DATA SUPPLIED
........

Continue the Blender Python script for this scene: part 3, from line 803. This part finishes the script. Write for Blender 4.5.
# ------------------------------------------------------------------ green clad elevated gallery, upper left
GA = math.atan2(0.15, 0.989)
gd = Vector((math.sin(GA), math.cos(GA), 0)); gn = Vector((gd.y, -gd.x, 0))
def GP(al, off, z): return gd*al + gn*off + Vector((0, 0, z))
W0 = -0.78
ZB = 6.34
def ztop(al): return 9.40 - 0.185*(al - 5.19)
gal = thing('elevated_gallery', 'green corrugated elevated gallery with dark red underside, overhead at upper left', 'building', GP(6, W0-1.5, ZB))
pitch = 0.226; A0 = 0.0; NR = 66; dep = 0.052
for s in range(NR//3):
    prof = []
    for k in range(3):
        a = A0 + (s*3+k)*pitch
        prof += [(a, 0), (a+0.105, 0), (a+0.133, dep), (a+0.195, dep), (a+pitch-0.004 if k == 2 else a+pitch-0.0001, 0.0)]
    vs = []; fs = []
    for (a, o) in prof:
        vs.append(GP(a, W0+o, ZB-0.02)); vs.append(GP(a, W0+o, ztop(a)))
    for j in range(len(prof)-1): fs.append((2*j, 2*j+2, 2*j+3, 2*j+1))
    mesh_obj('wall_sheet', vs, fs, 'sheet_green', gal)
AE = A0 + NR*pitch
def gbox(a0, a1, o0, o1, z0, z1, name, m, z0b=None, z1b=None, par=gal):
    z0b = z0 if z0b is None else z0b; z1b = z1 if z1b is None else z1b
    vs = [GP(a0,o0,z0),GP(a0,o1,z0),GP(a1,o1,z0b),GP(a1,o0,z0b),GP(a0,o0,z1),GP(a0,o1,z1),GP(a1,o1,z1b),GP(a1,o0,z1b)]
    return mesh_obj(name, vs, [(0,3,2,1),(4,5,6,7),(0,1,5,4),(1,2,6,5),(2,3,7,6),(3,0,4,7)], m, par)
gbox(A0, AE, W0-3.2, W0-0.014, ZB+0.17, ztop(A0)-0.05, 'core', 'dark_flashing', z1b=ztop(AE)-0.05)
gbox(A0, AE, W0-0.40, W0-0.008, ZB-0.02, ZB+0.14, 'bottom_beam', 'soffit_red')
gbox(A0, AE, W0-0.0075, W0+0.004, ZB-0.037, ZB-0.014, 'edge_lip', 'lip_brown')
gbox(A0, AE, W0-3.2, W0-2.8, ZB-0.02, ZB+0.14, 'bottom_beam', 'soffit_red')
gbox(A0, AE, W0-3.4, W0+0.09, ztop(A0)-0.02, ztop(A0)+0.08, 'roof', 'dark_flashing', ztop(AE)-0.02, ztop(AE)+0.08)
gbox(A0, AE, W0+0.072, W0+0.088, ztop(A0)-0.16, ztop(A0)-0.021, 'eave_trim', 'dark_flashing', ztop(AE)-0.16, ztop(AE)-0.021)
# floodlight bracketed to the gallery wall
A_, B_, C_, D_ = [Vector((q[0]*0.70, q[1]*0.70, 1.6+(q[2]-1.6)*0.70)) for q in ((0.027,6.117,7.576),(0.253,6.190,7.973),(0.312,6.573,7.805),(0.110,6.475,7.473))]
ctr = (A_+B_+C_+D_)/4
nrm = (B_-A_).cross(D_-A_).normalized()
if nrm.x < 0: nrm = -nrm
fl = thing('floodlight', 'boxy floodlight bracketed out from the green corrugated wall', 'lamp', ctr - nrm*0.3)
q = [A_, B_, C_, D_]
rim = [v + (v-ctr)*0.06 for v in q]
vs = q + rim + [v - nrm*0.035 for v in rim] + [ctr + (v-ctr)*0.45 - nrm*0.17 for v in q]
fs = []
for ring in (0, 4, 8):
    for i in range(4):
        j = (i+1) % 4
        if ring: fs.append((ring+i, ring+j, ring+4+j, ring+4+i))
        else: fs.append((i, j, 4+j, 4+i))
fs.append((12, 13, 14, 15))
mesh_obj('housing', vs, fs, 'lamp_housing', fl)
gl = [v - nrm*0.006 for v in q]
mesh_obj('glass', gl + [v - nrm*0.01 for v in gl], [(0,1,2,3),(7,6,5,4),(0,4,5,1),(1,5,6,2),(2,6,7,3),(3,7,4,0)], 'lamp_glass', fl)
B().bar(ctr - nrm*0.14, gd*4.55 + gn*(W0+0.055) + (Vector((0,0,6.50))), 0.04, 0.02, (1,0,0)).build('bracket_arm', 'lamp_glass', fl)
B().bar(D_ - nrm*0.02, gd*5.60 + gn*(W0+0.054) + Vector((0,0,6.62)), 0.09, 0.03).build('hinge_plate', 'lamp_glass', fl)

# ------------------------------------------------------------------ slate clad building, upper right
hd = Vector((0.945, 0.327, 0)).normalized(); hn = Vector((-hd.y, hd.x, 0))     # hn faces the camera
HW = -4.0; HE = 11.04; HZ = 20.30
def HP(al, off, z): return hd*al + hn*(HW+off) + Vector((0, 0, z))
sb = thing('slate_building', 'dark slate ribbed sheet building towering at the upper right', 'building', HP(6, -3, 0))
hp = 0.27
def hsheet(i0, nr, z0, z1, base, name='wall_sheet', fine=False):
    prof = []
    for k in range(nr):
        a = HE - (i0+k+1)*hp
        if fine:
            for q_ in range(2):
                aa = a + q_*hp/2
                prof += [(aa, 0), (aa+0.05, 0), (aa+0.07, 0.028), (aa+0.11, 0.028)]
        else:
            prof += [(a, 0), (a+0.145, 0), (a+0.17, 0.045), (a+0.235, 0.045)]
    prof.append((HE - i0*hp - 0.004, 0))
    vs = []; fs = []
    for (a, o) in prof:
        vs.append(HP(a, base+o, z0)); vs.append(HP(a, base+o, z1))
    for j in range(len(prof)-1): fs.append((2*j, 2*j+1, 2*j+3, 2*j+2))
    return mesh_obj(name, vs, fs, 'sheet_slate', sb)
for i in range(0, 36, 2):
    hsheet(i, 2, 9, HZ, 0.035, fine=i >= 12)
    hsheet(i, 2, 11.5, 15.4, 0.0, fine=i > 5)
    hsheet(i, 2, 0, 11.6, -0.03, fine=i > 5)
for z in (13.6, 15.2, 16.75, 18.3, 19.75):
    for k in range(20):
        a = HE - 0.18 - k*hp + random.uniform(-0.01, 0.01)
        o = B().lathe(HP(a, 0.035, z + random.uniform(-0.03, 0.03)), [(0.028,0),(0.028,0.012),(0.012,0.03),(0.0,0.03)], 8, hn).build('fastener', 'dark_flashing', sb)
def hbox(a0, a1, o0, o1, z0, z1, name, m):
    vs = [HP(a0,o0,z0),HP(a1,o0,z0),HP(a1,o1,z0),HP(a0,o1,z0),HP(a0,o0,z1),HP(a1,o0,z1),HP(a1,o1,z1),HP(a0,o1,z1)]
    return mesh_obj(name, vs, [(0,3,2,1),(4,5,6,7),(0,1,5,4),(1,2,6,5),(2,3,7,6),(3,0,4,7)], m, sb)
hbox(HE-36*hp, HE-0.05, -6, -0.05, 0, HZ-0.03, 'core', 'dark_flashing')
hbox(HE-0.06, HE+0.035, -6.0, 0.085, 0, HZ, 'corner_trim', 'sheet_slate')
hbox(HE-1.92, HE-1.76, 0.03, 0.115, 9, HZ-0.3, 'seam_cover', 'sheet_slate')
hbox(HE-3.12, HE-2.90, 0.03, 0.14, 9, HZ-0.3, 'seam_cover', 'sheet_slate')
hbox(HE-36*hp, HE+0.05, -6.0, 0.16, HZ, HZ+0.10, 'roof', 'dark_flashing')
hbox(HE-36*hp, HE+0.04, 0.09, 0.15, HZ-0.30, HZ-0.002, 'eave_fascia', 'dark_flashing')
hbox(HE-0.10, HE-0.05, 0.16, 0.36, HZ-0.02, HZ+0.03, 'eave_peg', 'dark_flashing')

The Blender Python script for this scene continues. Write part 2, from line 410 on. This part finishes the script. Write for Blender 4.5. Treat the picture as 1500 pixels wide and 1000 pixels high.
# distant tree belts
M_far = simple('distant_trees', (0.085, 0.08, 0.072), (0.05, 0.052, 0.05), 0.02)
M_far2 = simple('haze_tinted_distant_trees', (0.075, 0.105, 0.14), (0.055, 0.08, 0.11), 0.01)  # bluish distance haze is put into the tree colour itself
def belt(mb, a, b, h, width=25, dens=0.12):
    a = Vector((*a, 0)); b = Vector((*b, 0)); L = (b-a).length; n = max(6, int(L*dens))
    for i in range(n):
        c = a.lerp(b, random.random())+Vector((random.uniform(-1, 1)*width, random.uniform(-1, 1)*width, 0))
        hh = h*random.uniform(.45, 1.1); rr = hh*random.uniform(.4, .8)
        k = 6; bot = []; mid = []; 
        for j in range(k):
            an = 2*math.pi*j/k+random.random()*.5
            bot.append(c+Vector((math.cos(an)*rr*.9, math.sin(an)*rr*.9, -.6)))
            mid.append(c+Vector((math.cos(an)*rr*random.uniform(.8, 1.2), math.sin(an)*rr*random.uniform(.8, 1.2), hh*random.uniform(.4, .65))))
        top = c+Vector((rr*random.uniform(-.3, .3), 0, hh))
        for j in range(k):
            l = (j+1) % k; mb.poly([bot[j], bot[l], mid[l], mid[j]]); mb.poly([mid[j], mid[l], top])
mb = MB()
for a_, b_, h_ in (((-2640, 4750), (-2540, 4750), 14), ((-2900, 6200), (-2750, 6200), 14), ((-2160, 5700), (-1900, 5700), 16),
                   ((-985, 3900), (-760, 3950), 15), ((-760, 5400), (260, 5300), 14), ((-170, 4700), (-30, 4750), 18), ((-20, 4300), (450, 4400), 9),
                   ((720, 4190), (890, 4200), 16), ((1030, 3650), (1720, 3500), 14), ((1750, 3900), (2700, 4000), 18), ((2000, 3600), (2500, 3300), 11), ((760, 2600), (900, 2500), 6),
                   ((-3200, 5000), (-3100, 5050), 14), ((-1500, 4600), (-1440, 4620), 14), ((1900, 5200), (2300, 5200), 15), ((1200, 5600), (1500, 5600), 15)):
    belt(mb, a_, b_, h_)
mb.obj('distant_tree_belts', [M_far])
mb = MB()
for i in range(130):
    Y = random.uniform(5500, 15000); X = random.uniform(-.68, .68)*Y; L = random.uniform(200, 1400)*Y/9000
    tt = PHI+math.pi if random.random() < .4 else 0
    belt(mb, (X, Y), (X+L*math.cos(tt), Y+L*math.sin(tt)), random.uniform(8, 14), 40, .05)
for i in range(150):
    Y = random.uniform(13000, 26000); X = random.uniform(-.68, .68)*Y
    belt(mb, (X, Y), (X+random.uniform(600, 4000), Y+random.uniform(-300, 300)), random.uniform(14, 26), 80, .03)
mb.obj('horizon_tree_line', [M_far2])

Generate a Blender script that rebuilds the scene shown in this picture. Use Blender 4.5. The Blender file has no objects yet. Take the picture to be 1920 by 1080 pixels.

........

WRITTEN EXERCISE
Whenever "script" turns up in a line, pick that line out.

REPLY TO THE EXERCISE
Continue the Blender Python script for this scene: part 3, from line 803. This part finishes the script. Write for Blender 4.5.
The Blender Python script for this scene continues. Write part 2, from line 410 on. This part finishes the script. Write for Blender 4.5. Treat the picture as 1500 pixels wide and 1000 pixels high.
Generate a Blender script that rebuilds the scene shown in this picture. Use Blender 4.5. The Blender file has no objects yet. Take the picture to be 1920 by 1080 pixels.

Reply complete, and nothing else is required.